O valor excedente é uma fonte de acumulação, mas deve encontrar relações estruturais definidas para poder ser acumulado. Se o excedente tiver apenas a forma material dos géneros de consumo e não é destinado ao aumento de produção e do investimento, pode considerar-se uma acumulação de riqueza mas não uma acumulação de capital.

No modo de produção capitalista, o tempo de trabalho socialmente necessário é a parte da jornada de trabalho durante a qual o trabalhador reproduz o valor da sua força de trabalho. É um tempo determinado pelas condições técnicas e organizáveis para um espaço considerado, pela preparação média dos trabalhadores, e pela intensidade média de trabalho para a época, ou seja, o tempo necessário a uma produtividade média.
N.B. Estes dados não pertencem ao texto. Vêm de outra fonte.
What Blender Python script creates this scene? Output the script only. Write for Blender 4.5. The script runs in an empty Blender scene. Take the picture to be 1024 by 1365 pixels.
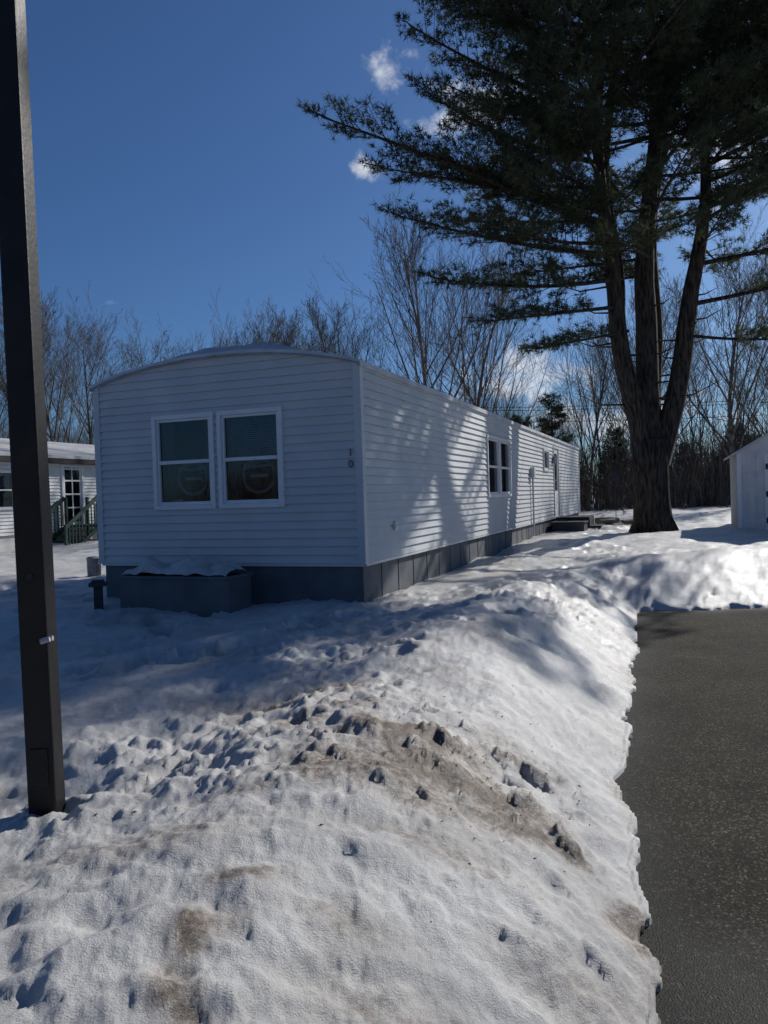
import bpy, math, random
import numpy as np
from mathutils import Vector, Matrix, Euler
random.seed(7); rng=np.random.default_rng(11)
sc=bpy.context.scene
COL=sc.collection
# ---------------------------------------------------------------- materials
def mat(name):
    m=bpy.data.materials.new(name); m.use_nodes=True
    nt=m.node_tree; b=nt.nodes['Principled BSDF']
    return m,nt,b
def nd(nt,t,**k):
    n=nt.nodes.new(t)
    for a,v in k.items(): setattr(n,a,v)
    return n
def noise_mat(name,c1,c2,scale=5,rough=0.6,bump=0.0,bscale=40,spec=0.3,detail=6,lo=0.35,hi=0.65,stretch=None):
    m,nt,b=mat(name)
    tc=nd(nt,'ShaderNodeTexCoord'); vec=tc.outputs['Object']
    if stretch:
        mp=nd(nt,'ShaderNodeMapping'); mp.inputs['Scale'].default_value=stretch
        nt.links.new(vec,mp.inputs[0]); vec=mp.outputs[0]
    n=nd(nt,'ShaderNodeTexNoise'); n.inputs['Scale'].default_value=scale; n.inputs['Detail'].default_value=detail
    nt.links.new(vec,n.inputs['Vector'])
    r=nd(nt,'ShaderNodeValToRGB'); r.color_ramp.elements[0].position=lo; r.color_ramp.elements[1].position=hi
    r.color_ramp.elements[0].color=(*c1,1); r.color_ramp.elements[1].color=(*c2,1)
    nt.links.new(n.outputs['Fac'],r.inputs[0]); nt.links.new(r.outputs[0],b.inputs['Base Color'])
    b.inputs['Roughness'].default_value=rough; b.inputs['Specular IOR Level'].default_value=spec
    if bump>0:
        n2=nd(nt,'ShaderNodeTexNoise'); n2.inputs['Scale'].default_value=bscale; n2.inputs['Detail'].default_value=5
        nt.links.new(vec,n2.inputs['Vector'])
        bp=nd(nt,'ShaderNodeBump'); bp.inputs['Strength'].default_value=bump; bp.inputs['Distance'].default_value=0.02
        nt.links.new(n2.outputs['Fac'],bp.inputs['Height']); nt.links.new(bp.outputs[0],b.inputs['Normal'])
    return m
M_side=noise_mat('vinyl_siding',(0.55,0.56,0.565),(0.63,0.635,0.63),1.6,0.45,0.05,60,0.35)
M_trim=noise_mat('white_trim',(0.74,0.74,0.74),(0.8,0.8,0.79),6,0.4,0.03,60,0.4)
M_skirt=noise_mat('skirting_paint',(0.105,0.115,0.125),(0.15,0.16,0.17),3,0.7,0.2,30,0.2)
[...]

Este tempo necessário requer só uma parte da jornada de trabalho, constituindo a parte restante um sobretrabalho, utilizado para enriquecer as classes dominantes. Com este fim, estas classes procuram reduzir o trabalho necessário e aumentar o trabalho excedente. A grandeza do sobretrabalho é obtida pela subtracção do tempo de trabalho necessário ao dia de trabalho total.

O tempo de trabalho individual efectivo consiste no tempo que um produtor aplica na elaboração da unidade dum dado tipo de produção. Este tempo depende do nível de desenvolvimento dos meios de trabalho empregues, da forma como está organizada a produção, da qualificação dos trabalhadores, da intensidade do trabalho e doutras condições que influenciam a produtividade. O tempo de trabalho individual efectivo pode desviar-se num sentido ou noutro do tempo de trabalho socialmente necessário Quando é menor, as classes dominantes recolhem, além do lucro habitual, uma mais-valia extraordinária; quando é maior as unidades económicas sofrem perdas, não conseguem esse benefício extra e vêem-se obrigadas a melhorar a técnica de produção e, consequentemente, elevar a produtividade do trabalho. Caso contrário, arruinam-se. A contradição entre o tempo de trabalho individual e o tempo de trabalho socialmente necessário apresenta um carácter antagónico e irreconciliável.